--- Data extract ---

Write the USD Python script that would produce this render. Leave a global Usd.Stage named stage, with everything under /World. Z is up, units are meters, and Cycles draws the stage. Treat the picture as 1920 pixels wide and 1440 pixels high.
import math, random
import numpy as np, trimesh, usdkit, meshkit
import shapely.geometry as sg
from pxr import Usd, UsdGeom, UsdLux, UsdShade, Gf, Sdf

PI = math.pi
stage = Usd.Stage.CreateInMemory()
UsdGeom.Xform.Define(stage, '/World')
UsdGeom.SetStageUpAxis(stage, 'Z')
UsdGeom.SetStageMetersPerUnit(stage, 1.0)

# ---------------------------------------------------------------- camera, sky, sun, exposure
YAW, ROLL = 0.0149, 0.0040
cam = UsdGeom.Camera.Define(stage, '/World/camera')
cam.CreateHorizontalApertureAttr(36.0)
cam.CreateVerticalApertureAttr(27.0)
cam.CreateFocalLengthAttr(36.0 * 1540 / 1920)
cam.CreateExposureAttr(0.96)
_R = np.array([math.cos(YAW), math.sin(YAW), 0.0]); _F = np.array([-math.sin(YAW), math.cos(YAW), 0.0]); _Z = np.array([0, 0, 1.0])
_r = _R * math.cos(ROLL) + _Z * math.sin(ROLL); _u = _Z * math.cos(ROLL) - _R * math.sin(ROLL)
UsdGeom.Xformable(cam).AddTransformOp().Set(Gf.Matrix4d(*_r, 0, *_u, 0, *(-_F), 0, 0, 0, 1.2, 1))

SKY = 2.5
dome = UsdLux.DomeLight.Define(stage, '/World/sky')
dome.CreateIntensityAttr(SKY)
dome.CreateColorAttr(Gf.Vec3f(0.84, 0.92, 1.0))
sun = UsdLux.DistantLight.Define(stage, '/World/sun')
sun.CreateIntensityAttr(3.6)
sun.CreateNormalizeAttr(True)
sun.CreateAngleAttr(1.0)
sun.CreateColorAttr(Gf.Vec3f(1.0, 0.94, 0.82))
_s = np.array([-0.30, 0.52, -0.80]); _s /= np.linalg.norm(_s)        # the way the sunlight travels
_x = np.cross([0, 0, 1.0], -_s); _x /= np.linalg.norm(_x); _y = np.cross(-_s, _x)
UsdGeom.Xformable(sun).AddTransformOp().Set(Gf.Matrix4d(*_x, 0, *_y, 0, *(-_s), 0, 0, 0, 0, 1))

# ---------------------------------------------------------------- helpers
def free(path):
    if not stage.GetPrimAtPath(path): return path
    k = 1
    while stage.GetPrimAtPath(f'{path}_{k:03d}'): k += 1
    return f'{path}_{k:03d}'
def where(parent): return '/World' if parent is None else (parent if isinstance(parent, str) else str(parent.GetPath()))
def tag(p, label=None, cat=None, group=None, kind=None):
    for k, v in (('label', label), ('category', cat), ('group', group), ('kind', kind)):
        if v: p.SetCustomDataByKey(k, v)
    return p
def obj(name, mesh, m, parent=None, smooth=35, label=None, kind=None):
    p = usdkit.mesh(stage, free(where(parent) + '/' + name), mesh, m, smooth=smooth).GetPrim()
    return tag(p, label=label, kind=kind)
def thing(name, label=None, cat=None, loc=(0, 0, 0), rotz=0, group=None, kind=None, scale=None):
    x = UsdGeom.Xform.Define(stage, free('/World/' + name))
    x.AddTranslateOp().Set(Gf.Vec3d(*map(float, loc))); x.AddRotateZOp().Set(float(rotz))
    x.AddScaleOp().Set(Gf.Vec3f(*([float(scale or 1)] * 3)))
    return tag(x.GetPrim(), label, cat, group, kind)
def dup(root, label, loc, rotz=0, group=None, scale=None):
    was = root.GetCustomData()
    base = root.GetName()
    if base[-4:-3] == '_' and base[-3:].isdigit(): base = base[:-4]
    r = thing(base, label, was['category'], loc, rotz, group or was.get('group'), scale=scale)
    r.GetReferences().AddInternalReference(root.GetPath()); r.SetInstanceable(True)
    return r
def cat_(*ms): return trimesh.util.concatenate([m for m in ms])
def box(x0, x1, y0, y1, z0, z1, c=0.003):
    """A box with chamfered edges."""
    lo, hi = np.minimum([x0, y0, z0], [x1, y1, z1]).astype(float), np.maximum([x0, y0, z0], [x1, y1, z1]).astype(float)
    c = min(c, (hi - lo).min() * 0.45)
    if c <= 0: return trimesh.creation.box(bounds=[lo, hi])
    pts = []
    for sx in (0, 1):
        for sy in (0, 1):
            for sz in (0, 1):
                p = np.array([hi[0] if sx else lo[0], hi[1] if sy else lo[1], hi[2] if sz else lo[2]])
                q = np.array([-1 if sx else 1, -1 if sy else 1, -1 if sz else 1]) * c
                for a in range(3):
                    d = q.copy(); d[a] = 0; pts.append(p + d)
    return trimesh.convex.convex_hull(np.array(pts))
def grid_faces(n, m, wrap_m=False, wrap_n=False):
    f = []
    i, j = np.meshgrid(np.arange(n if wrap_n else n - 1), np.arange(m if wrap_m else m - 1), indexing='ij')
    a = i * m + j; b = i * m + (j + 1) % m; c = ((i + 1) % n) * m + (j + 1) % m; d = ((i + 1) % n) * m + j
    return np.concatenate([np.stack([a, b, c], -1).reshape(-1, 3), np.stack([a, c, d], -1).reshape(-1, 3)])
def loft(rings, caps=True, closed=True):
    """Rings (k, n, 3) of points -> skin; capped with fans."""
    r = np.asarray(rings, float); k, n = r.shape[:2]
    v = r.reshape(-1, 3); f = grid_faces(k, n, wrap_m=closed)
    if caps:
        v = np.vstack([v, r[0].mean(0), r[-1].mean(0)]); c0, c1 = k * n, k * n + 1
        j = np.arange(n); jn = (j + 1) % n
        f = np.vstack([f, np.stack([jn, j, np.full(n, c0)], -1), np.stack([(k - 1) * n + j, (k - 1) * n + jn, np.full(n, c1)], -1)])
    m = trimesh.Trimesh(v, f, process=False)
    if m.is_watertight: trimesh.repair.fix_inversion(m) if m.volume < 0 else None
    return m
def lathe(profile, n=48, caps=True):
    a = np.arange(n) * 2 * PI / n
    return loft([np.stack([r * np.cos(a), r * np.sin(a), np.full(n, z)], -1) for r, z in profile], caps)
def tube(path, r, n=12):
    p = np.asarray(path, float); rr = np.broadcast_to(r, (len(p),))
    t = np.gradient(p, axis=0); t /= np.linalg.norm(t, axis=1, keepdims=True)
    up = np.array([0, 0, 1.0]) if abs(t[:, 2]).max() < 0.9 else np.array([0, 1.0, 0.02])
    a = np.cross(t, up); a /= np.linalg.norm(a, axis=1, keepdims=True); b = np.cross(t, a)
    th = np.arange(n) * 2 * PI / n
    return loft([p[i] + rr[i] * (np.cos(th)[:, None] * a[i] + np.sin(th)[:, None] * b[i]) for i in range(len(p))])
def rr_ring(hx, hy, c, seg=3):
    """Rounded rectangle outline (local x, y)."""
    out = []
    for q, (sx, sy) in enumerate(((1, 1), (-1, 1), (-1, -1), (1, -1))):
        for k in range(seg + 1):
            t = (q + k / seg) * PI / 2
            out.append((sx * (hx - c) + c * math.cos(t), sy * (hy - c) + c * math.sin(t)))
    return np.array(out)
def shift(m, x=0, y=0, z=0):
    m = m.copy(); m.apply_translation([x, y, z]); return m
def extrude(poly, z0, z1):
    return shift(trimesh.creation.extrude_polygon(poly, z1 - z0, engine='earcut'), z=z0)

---

Looking at the material above, count the lines that hold "with" and give the total alone.

_Complete answer_. 3